Конечно, среди ужасов битвы находится место и для смешных моментов: «Часто случается, что в самое серьезное дело врывается комичный элемент, — вспоминает один из французских офицеров, — Молодые солдаты пользовались обстоятельствами, чтобы покинуть опасные ряды под предлогом доставки на перевязочный пункт раненых товарищей… Вот собралось несколько человек, чтобы нести легкораненого товарища; к их несчастью, им пришлось проходить мимо маршала Лефевра, который командовал гвардией и был около нас… «Виданное ли дело, чтобы эти проклятые солдаты вчетвером несли Мальбрука? На места!» — крикнул он им, прибавляя еще более энергичные эпитеты.

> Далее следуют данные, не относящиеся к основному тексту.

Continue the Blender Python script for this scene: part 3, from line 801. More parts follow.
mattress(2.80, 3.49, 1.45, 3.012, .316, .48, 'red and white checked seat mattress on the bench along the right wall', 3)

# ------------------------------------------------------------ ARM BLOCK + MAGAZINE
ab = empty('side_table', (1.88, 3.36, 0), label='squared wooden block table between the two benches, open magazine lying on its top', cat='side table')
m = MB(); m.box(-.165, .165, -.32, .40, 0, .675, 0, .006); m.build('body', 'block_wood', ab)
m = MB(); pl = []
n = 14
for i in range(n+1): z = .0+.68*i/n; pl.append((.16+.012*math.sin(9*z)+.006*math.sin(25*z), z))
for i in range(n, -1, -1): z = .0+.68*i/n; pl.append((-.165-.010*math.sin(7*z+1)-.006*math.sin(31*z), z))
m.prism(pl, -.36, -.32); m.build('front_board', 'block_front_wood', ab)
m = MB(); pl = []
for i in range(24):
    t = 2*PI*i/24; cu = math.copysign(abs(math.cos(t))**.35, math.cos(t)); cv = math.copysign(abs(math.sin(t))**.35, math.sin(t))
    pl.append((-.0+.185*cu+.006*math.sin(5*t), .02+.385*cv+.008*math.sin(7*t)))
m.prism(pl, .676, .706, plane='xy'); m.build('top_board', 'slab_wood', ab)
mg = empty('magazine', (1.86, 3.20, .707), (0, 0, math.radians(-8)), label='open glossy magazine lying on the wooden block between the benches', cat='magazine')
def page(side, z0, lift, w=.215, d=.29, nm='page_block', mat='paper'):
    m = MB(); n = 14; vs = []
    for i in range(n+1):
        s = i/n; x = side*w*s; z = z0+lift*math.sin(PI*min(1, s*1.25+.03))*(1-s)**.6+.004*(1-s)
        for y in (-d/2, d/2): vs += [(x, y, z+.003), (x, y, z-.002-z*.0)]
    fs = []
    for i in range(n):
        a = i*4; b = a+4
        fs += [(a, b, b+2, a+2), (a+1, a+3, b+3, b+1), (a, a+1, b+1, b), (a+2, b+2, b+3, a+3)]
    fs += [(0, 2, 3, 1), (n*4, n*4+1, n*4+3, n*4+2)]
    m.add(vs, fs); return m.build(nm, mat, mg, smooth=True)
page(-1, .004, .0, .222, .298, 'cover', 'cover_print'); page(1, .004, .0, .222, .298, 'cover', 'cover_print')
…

Они повиновались; но что было еще смешнее, так это то, что раненый герой нашел достаточно силы, чтобы подняться и дойти до перевязочного пункта…»

Недовольство Наполеоном
Конечно тот факт, что при таких страшных потерях и таком напоре русская армия не только не была разгромлена, но еще и отступила в полном порядке, не мог не раздражать французских офицеров. Главной причиной этого сами французы часто называли недостаточную активность императора. «Мы не имели счастья видеть его таким, как прежде, — писал генерал Лежён, — когда одним своим присутствием он возбуждал бодрость сражающихся в тех пунктах, где неприятель оказывал серьезное сопротивление и успех казался сомнительным. Все мы удивлялись, не видя этого деятельного человека Маренго, Аустерлица и т.д. и т. д. Мы не знали, что Наполеон был болен и что только это не позволяло ему принять участие в великих событиях, совершавшихся на его глазах единственно в интересах его славы. Между тем татары из пределов Азии, сто северных народов, все народы Адриатики, Италии, Калибрии, народы Центральной и Южной Европы – все имели здесь своих представителей в лице отборных солдат. В этот день эти храбрецы проявили свои силы, сражаясь за или против Наполеона; кровь 80 000 русских и французов лилась ради укрепления или ослабления его власти, а он с наружным спокойствием следил за кровавыми перипетиями этой ужасной трагедии. Мы были недовольны, суждения наши были суровы.

Лежёна поддерживает и генерал Гриуа: «Я уверен, что если бы использовано было одушевление войск, если бы движения их были целесообразны и атаки единодушны, сражение вышло бы решительное, и русская армия была бы уничтожена. И такого успеха можно было добиться в 9 часов утра после взятия большого редута. Общий натиск на русскую армию, поколебленную этим блестящим успехом, вероятно, загнал бы ее в бывший у нее с тылу лес, в котором были проложены только узкие тропинки. Но для этого было необходимы присутствие императора; он же оставался все время на одном месте правого фланга со зрительной трубой в руке и не показывался вдоль остальной цепи. Если бы он употребил те решительные приемы, которые дали ему столько побед, если бы он показался солдатам и генералам, чего бы только он не сделал с такою армией в подобный момент! Может быть, война закончилась бы не берегах Москвы. Такие мысли приходили на другой день офицерам и старым солдатам при виде количества пролитой крови: неприятель уступил нам несколько миль опустошенной страны, и надо было опять сражаться».

После битвы
На долю французской армии выпало и еще одно страшное испытание – ночевать на поле сражения. Воды, дров, провианта все также было недостаточно, даже при условии, что численность армии сократилась на треть, и солдаты, ка вспоминает лейтенант Ложье, были вынуждены рыться «не только в мешках, но и в карманах убитых товарищей, чтобы найти какую-нибудь пищу».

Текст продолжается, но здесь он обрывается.